Additionally, there will be a new linkage between Exception Manager and Central Trade Manager (CTM), DTCC’s service to centrally match cross-border and domestic transactions, providing clients with direct access to golden source trade information that only DTCC is able to provide.
Matthew Stauffer, managing director and head of Institutional Trade Processing at DTCC, said in a statement: “Access to accurate, authoritative trade data and the ability to quickly capture, prioritize and resolve exceptions is critical to preventing trade fails that could lead to penalties under the forthcoming CSDR’s Settlement Discipline Regime (SDR).”
Exception Manager CSDR service
The CSDR Settlement Discipline Regime (SDR), which is expected to take effect in February 2022, introduces new measures to mitigate settlement delays, supports no-touch processing and requires firms to maintain high settlement rates. For eligible trades that do fail, the SDR is anticipated to impose daily penalties or charges.
With its new CSDR service, Exception Manager will flag transactions that are in scope for CSDR, providing users with the ability to easily identify priority work before Settlement Date to manage activity and prevent a fail from occurring. The module will include:
- Predicted penalty calculation: upon receipt of the exception record, a predicted penalty will be calculated for CSDR-eligible transactions, providing increased risk indication and allowing users to prioritize settlement exceptions by the size of predicted penalty and expedite work with their counterparties to resolve.

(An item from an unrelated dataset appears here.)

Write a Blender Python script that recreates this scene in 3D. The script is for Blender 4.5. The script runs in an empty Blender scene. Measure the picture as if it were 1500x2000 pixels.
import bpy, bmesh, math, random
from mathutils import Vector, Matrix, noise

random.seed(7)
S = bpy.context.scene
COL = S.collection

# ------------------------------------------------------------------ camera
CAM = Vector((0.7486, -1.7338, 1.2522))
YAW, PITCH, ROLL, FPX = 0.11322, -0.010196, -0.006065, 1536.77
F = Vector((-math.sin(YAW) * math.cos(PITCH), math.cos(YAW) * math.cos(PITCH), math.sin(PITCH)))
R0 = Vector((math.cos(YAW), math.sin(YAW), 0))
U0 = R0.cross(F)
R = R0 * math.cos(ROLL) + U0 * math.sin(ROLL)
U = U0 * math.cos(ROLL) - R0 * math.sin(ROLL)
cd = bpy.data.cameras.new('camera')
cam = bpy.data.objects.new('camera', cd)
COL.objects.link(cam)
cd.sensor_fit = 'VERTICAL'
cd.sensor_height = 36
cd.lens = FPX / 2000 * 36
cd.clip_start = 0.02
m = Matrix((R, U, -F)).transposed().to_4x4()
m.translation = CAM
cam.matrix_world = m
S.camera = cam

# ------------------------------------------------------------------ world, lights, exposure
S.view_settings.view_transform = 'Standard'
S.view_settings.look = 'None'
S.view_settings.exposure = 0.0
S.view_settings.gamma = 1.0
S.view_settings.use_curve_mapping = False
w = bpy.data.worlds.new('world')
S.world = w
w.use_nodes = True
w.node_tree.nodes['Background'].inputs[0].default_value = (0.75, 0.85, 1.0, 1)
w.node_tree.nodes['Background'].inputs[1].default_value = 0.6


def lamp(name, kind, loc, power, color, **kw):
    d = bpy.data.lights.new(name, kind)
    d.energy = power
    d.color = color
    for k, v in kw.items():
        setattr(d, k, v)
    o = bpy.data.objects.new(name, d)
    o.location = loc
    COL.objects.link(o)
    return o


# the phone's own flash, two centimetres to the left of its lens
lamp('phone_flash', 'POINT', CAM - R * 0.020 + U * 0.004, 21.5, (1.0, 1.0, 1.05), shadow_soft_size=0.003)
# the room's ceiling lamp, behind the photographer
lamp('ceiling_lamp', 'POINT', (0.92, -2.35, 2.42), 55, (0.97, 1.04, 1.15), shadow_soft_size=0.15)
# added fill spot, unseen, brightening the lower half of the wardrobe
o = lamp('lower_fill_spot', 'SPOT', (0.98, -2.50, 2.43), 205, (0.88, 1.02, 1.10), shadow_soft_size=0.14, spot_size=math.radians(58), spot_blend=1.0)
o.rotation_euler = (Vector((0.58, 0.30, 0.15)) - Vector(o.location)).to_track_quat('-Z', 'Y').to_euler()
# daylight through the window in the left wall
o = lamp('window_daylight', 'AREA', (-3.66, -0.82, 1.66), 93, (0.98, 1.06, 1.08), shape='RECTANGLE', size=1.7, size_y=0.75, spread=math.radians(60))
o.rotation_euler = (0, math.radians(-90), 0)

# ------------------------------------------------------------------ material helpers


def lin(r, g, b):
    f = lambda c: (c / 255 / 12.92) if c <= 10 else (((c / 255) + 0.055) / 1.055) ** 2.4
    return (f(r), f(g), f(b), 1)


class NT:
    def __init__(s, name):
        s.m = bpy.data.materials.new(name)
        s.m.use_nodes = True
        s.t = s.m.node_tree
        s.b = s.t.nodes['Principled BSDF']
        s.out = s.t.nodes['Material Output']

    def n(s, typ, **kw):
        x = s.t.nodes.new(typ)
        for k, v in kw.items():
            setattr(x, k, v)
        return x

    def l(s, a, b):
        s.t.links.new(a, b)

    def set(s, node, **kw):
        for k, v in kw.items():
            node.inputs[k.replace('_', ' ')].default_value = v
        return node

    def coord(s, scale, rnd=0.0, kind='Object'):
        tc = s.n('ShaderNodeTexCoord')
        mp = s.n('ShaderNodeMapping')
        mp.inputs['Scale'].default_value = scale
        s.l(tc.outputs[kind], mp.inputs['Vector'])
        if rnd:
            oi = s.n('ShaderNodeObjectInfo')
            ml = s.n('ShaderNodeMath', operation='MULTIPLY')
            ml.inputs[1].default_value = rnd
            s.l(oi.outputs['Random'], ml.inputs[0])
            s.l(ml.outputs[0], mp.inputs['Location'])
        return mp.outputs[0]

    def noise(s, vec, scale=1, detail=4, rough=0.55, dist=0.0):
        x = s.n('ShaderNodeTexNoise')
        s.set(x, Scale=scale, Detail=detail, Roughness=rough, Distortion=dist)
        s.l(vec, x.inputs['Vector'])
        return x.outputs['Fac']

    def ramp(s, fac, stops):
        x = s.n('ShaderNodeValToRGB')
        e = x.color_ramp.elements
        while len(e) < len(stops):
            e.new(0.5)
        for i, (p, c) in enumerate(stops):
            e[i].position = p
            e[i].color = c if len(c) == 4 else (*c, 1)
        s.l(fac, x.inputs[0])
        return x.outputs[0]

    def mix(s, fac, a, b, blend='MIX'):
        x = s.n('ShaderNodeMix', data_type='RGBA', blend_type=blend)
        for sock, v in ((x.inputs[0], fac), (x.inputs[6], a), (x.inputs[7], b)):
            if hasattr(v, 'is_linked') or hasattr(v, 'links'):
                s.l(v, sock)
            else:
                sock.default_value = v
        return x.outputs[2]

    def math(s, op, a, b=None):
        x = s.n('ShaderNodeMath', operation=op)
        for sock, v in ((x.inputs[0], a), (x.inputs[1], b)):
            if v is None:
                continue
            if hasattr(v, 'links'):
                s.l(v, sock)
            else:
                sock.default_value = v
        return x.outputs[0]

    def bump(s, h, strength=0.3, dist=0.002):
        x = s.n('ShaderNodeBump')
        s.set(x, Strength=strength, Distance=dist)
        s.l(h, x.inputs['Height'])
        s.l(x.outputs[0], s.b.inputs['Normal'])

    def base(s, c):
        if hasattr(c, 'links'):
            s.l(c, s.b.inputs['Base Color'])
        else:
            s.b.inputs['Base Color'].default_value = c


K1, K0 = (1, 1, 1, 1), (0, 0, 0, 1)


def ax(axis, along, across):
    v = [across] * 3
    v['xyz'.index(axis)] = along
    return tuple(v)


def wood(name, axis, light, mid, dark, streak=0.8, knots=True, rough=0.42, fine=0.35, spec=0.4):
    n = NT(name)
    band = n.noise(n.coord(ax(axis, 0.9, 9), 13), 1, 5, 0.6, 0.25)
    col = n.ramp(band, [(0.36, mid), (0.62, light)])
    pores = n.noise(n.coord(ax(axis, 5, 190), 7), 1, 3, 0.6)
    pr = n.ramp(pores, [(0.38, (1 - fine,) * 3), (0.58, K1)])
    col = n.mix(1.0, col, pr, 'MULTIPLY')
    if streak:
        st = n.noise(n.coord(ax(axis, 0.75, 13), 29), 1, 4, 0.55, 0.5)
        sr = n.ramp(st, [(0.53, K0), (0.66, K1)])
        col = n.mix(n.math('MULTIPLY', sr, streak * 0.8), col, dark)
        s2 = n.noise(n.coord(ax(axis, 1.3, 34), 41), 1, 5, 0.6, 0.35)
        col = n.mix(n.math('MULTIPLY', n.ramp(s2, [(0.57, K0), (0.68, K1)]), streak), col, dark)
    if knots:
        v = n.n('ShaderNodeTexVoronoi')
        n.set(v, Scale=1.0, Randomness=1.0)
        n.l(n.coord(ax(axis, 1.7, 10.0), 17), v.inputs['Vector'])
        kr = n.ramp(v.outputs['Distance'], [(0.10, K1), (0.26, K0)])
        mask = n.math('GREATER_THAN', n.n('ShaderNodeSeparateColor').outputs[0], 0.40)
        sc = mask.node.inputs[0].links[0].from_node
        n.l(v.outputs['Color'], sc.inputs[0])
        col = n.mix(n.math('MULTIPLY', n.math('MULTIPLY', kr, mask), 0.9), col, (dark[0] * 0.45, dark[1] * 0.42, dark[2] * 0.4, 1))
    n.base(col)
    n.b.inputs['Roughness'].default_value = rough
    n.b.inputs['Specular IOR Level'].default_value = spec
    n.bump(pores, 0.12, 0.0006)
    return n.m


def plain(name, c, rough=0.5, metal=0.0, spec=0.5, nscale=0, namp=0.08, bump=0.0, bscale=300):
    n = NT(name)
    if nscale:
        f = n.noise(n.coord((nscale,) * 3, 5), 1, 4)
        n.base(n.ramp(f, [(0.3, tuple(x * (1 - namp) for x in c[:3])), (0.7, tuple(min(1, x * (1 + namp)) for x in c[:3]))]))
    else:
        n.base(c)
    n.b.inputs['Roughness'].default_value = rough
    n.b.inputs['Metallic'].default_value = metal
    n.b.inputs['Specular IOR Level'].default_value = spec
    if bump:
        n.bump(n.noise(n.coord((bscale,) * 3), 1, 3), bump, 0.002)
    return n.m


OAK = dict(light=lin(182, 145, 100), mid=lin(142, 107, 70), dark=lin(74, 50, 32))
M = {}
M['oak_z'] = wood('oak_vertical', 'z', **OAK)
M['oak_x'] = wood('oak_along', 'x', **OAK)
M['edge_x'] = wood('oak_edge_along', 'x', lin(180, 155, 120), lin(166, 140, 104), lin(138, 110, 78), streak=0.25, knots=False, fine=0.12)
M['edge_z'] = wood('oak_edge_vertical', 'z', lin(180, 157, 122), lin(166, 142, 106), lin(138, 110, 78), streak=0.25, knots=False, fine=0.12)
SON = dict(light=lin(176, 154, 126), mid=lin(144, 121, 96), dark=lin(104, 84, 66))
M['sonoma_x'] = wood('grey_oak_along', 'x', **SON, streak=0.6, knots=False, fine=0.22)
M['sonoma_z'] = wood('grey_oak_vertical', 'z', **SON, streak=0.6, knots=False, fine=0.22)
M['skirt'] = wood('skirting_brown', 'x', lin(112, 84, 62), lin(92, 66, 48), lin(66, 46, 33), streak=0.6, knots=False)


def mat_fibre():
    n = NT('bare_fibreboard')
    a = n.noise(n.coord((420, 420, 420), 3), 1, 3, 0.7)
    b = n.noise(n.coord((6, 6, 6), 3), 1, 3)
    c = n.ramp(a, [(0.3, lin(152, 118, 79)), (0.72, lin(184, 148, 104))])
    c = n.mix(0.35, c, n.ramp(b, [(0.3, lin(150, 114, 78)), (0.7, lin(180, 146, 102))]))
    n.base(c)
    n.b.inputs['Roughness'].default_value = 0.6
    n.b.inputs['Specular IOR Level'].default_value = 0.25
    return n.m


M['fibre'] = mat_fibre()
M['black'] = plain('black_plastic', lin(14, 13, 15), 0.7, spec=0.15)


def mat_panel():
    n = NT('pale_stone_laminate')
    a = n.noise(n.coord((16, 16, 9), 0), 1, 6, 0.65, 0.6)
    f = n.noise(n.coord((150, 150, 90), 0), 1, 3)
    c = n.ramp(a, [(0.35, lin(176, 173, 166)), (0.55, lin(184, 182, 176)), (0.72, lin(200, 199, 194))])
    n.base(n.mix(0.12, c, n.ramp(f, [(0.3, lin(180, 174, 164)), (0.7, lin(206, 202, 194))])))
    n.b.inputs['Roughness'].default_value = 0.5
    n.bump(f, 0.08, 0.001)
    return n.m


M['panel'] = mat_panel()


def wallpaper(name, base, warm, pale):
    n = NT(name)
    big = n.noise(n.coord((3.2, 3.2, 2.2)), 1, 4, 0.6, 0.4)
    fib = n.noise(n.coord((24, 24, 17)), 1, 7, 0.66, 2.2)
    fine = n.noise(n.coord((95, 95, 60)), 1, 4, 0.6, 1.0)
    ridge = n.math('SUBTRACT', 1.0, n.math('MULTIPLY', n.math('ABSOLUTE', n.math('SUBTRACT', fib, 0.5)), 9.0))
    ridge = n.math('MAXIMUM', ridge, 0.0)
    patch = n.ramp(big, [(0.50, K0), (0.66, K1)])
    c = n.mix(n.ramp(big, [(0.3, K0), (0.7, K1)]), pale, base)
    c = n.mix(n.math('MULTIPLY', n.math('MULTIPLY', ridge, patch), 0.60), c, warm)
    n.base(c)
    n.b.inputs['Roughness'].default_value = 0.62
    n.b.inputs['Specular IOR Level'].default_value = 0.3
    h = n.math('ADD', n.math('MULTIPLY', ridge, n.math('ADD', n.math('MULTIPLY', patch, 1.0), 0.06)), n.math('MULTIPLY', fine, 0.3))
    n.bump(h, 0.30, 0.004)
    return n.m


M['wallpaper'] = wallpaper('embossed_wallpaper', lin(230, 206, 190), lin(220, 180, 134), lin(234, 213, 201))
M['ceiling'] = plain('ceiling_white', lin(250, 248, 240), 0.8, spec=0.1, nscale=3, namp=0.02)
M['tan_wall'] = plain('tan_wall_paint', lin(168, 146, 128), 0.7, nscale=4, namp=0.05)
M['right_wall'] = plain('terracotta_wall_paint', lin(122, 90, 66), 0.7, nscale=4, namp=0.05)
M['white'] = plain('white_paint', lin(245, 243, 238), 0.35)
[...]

- Exception prioritization: customizable priority weighting logic automatically assigns a weighting to transactions to more effectively manage workflows and risk.
- Claim email creation: user can select an exception record(s) and automatically generate an email to initiate the claim process with their counterparty.
“The SDR will impact all firms that trade in securities that ultimately settle at an EU-domiciled central securities depository (CSD),” said Matt Johnson, DTCC director, ITP Digital Strategy and Platform Management & Industry Relations, in a statement. “With less than four months before the SDR is anticipated to go live, now is the time for firms to make preparations. Buyside firms that leverage Exception Manager’s new capabilities could see a significant reduction in trade fails, helping them avoid associated penalties imposed by the SDR.”
CTM data linkage
The Exception Manager platform consolidates information on settlement status and settlement exceptions from multiple data providers including custodians, prime brokers, broker dealers and DTCC’s clearing subsidiary DTC.
It will now link an exception record to the corresponding match agreed trade record in CTM. The data linkage provides a reference to all details of the trade associated with an exception, including financial details as well as the enriched standing settlement instructions (SSIs). This provides clients full visibility into the trade, supporting root cause analysis to address trade exceptions in a timely manner.